Challenge: Begin with the opening line of the records and extract each line through the one holding "COL = scene.collection"; pictures are not part of the copy.

Excerpted records:

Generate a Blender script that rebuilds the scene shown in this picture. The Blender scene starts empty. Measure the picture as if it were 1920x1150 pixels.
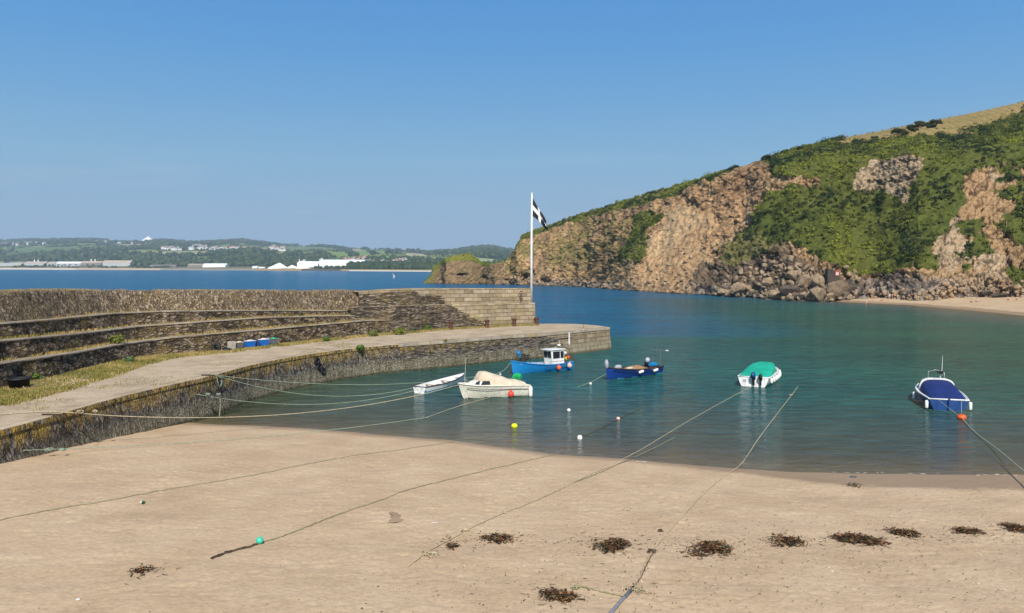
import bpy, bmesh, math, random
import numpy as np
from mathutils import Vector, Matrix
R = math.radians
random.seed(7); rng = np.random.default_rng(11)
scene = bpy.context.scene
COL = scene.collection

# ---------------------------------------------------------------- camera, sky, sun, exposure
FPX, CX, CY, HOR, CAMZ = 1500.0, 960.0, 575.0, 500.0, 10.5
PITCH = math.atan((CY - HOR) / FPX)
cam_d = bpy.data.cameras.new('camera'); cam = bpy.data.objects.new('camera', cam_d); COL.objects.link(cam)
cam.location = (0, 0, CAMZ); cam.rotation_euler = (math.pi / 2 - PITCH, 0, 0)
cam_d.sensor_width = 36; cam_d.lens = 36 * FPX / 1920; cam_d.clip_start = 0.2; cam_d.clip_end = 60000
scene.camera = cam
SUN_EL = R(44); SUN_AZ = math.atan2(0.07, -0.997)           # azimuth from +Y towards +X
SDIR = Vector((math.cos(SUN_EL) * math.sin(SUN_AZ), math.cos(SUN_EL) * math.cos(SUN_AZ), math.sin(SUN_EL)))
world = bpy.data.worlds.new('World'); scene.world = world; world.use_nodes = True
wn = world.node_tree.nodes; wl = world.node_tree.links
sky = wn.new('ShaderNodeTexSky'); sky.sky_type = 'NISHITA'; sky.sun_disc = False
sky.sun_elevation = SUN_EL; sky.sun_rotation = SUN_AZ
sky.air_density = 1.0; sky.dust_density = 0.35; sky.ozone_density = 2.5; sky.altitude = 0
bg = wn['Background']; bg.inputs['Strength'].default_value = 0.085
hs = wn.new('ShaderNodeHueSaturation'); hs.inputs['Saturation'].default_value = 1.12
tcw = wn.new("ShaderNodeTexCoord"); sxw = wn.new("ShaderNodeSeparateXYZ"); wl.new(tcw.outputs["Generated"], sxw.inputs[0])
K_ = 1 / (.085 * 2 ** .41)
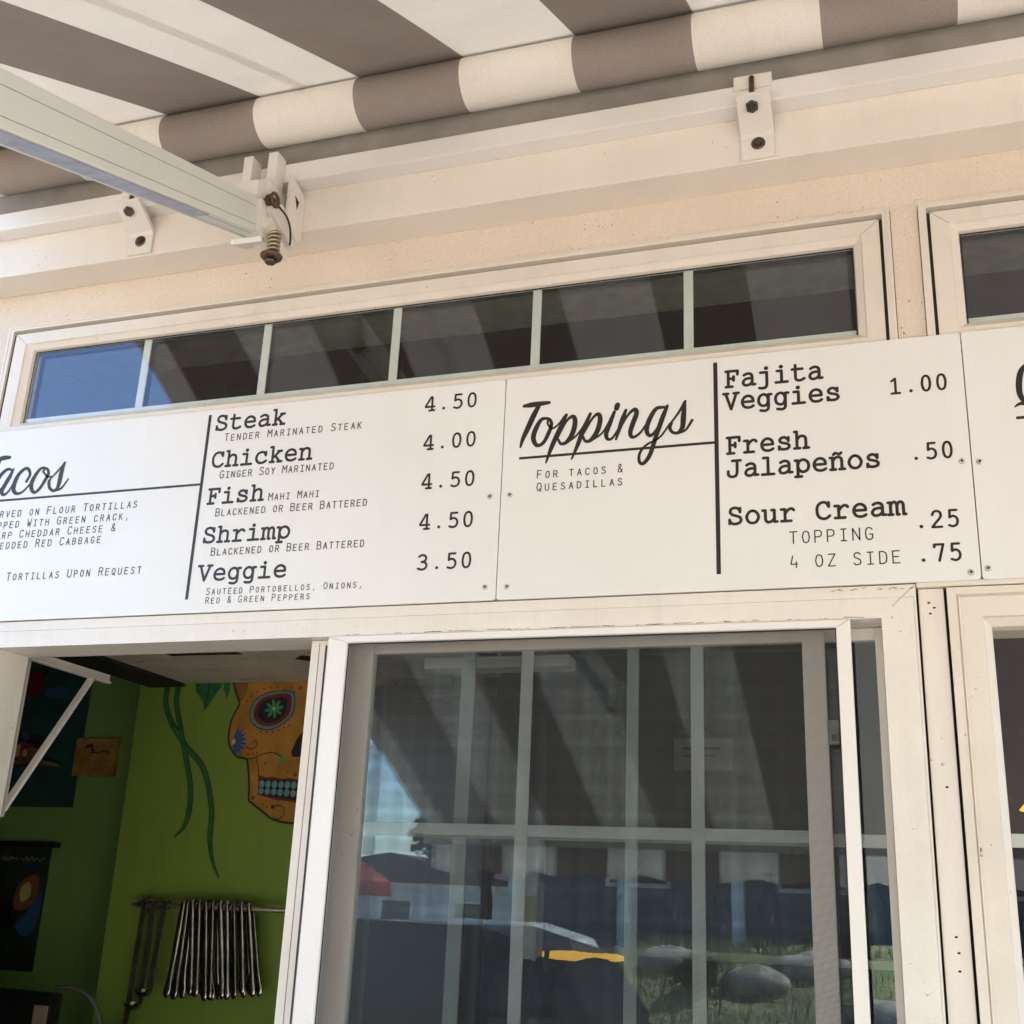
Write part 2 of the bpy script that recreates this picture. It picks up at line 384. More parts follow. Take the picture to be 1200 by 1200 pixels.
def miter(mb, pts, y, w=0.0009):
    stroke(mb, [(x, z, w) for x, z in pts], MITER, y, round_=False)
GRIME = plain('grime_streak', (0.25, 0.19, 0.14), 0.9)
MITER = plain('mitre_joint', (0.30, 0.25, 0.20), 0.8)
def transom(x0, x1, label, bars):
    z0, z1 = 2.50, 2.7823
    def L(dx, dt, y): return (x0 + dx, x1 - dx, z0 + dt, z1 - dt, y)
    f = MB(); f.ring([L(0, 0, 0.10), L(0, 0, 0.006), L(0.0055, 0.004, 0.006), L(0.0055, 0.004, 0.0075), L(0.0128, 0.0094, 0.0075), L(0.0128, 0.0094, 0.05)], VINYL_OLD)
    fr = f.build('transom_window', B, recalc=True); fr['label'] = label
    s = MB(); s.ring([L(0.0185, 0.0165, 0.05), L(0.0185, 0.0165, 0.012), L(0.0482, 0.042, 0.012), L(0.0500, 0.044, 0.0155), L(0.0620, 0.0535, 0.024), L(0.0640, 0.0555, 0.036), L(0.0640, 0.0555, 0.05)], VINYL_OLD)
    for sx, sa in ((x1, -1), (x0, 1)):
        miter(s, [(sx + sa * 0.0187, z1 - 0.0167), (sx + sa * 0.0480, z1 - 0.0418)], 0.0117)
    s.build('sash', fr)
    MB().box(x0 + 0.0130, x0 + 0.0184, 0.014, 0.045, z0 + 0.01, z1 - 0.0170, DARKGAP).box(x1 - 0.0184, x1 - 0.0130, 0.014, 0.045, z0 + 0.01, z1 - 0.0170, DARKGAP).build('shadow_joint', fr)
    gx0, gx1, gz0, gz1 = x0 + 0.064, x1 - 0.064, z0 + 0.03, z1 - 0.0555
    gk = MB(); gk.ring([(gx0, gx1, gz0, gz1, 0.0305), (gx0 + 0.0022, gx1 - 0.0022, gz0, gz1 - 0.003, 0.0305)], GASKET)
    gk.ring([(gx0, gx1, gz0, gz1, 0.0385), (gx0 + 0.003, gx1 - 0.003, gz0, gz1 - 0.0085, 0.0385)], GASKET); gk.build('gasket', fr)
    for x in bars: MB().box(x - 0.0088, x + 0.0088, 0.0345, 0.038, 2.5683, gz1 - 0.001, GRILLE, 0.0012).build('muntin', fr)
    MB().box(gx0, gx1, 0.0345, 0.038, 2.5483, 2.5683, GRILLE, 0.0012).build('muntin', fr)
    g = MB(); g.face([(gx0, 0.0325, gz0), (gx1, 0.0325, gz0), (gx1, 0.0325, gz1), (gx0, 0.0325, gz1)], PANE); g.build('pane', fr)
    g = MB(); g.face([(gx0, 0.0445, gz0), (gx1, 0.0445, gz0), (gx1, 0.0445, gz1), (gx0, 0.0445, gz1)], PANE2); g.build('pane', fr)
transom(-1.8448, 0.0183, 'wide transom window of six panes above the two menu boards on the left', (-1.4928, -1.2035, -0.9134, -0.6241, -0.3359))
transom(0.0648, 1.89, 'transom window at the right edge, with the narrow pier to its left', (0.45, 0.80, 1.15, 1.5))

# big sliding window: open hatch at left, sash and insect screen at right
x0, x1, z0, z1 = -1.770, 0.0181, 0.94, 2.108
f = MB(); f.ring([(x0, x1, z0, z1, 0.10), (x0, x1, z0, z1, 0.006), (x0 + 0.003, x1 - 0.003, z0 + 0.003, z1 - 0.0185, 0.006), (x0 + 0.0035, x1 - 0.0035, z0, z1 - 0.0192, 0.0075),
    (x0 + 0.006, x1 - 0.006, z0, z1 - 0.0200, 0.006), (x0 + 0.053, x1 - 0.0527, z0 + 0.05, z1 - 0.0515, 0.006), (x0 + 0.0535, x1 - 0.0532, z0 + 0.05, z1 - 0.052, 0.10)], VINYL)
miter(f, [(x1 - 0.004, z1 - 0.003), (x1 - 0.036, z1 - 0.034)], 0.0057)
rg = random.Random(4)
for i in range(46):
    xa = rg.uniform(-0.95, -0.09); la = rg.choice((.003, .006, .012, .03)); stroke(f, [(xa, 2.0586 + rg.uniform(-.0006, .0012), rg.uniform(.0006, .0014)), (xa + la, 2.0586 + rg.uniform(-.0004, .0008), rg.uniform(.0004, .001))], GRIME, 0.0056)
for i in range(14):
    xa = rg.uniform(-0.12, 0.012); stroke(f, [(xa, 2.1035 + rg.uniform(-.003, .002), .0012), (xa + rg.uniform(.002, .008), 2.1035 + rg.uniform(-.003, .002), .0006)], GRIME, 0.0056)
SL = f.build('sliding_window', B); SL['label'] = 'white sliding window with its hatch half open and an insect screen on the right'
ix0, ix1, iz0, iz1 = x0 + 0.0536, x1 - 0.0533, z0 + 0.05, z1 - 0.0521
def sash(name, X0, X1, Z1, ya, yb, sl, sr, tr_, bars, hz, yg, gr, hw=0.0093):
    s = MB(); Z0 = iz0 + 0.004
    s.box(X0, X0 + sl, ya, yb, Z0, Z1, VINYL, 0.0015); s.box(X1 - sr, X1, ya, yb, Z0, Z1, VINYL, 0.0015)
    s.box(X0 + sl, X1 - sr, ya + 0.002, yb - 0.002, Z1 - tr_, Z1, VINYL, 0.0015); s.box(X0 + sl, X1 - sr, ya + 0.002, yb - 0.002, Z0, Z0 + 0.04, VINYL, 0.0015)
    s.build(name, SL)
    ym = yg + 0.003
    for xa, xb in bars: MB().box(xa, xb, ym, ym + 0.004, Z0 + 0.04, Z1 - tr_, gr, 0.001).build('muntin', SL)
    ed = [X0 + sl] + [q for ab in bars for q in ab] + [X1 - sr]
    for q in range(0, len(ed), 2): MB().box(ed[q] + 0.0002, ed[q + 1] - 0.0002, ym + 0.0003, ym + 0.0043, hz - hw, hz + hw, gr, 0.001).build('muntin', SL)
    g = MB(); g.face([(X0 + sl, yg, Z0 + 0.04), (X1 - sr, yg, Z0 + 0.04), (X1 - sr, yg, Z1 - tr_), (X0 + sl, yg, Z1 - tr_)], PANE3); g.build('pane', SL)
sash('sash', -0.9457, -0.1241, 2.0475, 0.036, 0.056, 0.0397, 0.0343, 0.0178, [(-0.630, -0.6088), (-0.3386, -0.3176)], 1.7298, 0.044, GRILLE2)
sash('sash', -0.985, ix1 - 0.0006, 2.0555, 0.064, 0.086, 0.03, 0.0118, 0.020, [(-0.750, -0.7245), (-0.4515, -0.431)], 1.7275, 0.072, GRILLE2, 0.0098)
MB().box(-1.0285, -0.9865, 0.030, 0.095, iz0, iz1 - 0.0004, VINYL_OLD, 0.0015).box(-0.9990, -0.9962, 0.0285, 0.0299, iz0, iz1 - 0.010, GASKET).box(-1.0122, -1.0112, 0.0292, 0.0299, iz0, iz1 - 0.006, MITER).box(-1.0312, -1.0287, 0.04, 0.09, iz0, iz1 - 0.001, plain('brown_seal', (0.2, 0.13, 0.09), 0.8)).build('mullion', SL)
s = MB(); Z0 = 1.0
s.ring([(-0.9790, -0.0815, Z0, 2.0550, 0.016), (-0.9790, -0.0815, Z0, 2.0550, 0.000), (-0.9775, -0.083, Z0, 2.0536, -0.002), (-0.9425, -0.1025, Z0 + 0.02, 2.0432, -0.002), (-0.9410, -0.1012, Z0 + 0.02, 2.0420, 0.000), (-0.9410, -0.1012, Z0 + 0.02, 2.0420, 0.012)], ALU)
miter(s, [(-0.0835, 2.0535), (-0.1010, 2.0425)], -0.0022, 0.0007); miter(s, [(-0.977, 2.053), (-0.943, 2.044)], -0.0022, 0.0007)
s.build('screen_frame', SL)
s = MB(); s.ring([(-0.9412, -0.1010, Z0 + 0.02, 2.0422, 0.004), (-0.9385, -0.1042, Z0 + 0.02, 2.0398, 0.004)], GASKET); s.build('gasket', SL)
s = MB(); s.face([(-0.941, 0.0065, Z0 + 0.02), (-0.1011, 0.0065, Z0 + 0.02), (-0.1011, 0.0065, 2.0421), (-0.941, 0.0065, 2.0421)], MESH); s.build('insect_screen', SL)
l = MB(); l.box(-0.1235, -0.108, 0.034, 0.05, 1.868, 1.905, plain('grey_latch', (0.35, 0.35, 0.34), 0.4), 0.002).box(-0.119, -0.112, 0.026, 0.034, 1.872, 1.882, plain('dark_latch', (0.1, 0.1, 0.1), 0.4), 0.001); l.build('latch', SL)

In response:
Generate a Blender script that rebuilds the scene shown in this picture. The Blender scene starts empty. Measure the picture as if it were 1920x1150 pixels.
import bpy, bmesh, math, random
import numpy as np
from mathutils import Vector, Matrix
R = math.radians
random.seed(7); rng = np.random.default_rng(11)
scene = bpy.context.scene
COL = scene.collection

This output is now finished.